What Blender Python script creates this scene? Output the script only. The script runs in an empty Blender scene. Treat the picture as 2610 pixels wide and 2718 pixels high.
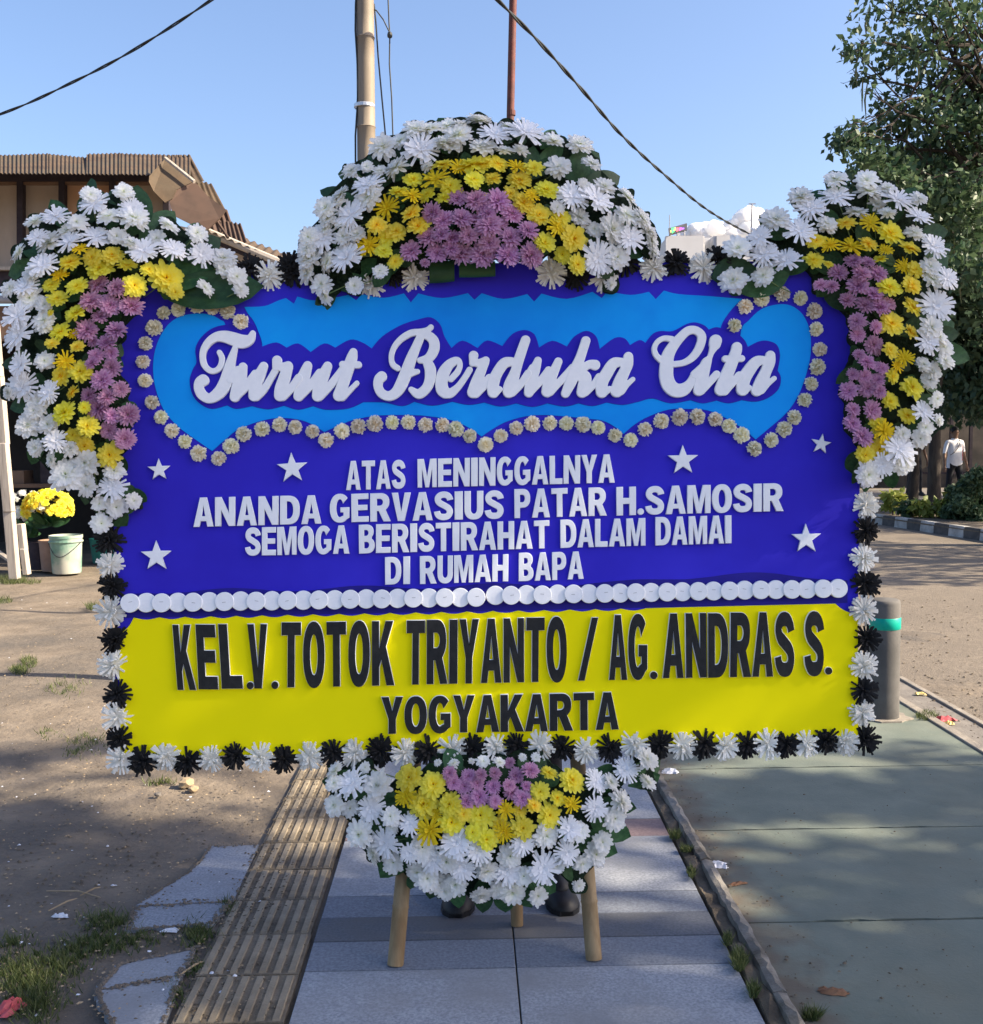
---
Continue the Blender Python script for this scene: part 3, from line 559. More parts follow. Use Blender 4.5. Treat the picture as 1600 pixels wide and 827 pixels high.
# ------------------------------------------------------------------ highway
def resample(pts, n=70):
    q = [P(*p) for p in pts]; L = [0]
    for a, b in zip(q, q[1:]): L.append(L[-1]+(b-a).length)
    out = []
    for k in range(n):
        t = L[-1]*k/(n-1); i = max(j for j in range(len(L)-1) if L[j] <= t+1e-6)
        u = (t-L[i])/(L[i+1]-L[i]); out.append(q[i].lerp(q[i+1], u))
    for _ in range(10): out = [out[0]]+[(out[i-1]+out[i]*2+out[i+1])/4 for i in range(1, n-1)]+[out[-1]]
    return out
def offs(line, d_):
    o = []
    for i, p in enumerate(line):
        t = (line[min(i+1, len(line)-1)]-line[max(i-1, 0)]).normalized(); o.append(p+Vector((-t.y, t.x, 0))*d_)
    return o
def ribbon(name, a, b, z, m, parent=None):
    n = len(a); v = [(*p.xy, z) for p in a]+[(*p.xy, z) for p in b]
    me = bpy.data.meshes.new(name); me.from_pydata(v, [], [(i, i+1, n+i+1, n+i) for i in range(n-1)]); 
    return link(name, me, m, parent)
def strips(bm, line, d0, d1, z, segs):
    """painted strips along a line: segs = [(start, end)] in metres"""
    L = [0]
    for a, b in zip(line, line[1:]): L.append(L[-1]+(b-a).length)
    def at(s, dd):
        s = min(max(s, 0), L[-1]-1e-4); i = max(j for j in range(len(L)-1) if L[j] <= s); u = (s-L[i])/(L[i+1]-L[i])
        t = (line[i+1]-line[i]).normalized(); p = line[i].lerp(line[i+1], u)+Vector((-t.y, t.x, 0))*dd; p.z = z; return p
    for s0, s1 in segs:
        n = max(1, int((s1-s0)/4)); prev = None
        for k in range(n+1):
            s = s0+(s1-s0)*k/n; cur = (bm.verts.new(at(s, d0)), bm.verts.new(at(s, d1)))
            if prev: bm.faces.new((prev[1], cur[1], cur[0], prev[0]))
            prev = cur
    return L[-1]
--
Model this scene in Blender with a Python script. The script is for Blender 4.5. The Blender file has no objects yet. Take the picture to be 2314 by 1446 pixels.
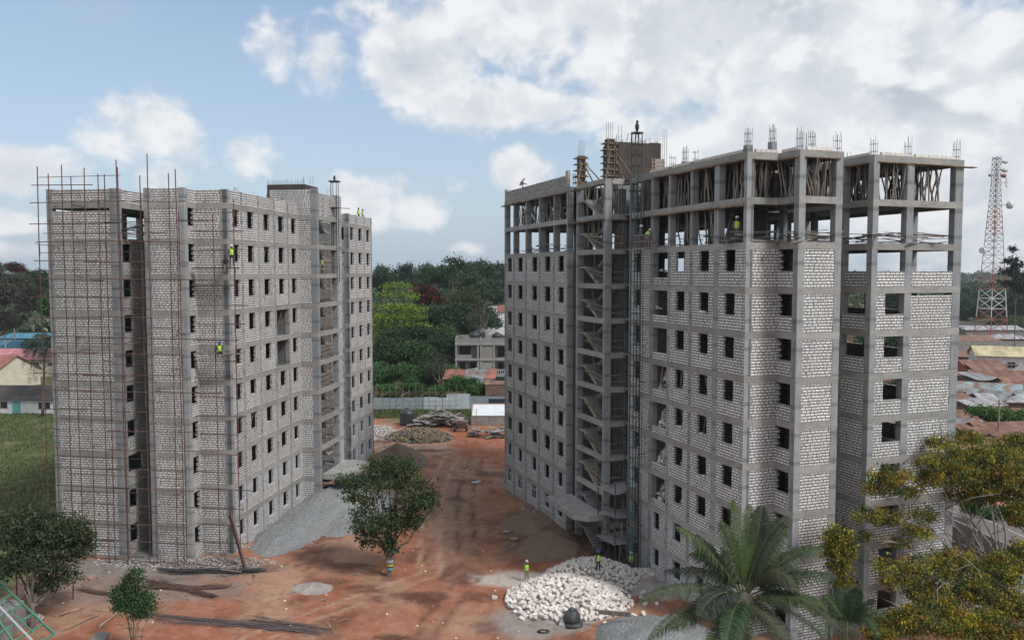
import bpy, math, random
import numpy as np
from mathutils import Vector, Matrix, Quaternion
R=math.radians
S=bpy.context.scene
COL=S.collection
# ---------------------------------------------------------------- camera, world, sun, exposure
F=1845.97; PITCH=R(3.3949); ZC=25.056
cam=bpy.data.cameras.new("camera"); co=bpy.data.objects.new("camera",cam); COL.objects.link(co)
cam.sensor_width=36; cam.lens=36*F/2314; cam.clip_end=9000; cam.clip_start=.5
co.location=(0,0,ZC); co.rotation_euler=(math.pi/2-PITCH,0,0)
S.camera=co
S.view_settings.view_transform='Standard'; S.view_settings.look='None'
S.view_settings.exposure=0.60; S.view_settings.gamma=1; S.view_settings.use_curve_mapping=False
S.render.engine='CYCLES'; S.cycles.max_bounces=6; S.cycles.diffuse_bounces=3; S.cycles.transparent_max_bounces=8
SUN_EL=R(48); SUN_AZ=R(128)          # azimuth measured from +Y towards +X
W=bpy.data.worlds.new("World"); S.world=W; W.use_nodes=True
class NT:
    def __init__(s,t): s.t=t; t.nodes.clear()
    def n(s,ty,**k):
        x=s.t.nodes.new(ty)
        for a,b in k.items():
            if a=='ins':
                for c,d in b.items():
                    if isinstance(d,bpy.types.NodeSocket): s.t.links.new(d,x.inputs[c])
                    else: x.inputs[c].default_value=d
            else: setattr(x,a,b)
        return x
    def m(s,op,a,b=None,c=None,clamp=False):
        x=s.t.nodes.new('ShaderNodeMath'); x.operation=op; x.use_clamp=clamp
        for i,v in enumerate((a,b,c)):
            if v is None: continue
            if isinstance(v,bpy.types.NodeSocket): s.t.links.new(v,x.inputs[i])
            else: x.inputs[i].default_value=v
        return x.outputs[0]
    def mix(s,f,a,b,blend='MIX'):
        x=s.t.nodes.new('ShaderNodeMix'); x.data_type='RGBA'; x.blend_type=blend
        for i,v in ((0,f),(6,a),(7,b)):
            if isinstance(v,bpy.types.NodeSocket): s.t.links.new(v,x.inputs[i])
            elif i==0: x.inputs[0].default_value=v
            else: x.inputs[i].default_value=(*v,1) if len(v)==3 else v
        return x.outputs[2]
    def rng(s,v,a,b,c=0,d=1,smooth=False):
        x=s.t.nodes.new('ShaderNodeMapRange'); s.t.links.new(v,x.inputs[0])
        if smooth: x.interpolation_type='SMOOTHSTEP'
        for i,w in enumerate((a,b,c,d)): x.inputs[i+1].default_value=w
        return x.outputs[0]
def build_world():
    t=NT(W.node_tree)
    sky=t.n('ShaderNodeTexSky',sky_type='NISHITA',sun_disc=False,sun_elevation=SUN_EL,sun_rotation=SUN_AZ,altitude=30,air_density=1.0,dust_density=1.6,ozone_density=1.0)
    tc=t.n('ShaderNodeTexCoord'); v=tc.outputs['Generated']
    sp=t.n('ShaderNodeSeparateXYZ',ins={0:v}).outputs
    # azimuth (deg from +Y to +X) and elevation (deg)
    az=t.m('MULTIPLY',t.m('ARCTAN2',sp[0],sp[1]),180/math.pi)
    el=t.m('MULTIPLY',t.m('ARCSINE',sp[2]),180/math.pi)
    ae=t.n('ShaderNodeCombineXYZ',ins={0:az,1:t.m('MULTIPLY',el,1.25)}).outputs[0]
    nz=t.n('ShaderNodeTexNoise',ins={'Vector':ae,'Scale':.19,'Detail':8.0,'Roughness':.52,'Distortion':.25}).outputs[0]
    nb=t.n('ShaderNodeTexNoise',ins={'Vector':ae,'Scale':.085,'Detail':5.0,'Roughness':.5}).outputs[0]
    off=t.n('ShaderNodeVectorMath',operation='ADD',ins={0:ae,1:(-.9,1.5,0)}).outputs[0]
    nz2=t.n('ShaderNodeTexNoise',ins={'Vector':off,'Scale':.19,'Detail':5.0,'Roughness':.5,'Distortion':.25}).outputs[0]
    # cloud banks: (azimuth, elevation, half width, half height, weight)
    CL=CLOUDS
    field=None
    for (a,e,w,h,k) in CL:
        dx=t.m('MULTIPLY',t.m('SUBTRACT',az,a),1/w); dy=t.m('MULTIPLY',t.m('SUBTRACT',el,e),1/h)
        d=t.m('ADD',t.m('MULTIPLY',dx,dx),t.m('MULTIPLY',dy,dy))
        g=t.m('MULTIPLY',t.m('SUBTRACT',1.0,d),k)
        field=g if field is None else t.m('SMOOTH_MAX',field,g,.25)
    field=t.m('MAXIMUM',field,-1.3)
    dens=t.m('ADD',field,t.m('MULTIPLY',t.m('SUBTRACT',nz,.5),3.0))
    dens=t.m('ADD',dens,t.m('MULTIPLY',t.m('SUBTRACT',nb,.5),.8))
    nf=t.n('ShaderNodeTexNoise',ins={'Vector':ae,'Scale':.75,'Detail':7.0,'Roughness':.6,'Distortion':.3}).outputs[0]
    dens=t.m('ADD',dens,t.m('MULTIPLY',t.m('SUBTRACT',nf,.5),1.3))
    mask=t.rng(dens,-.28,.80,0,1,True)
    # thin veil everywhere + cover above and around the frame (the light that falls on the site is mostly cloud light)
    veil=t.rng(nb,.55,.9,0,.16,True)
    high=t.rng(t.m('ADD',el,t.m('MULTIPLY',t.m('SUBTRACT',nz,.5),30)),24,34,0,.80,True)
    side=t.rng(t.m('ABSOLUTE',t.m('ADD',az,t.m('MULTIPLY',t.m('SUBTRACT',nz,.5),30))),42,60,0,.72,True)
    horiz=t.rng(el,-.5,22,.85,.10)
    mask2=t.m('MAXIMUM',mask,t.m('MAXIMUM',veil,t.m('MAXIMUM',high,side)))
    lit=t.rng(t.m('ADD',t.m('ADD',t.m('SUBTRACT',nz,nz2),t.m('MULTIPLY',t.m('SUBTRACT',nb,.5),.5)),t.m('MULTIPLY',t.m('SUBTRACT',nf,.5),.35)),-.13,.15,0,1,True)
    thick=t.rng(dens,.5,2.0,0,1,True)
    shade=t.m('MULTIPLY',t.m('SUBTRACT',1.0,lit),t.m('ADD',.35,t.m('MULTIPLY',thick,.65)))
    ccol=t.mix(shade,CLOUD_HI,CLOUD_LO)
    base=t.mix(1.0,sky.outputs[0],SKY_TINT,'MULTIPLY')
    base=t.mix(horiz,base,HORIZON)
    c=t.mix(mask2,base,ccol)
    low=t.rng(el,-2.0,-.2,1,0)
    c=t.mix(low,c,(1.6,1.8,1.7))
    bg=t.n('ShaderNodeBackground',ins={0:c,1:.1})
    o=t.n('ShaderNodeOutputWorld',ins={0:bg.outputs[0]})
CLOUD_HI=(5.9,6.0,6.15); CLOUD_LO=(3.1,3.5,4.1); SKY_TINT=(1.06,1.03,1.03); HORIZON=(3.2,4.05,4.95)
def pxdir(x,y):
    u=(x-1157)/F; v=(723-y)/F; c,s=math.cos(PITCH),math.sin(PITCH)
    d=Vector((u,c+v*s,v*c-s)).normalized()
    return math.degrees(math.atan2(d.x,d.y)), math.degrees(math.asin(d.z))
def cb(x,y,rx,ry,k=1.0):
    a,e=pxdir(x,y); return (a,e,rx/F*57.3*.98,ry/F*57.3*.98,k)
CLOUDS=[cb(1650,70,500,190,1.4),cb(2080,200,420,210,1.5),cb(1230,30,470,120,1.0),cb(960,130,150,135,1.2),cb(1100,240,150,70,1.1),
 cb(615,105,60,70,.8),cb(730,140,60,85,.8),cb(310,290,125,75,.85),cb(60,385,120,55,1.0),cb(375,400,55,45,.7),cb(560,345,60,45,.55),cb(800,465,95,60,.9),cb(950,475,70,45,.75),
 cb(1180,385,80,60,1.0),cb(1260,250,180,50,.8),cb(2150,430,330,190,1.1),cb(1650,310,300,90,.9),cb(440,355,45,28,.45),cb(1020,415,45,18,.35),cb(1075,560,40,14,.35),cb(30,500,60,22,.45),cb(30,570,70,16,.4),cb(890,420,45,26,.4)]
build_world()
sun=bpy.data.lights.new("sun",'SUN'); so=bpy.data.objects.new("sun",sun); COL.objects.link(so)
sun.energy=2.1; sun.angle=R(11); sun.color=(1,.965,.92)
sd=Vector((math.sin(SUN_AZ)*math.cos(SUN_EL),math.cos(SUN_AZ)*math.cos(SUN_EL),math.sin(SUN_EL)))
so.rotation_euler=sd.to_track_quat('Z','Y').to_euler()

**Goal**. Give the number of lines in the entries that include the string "objects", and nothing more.

**Result**. 3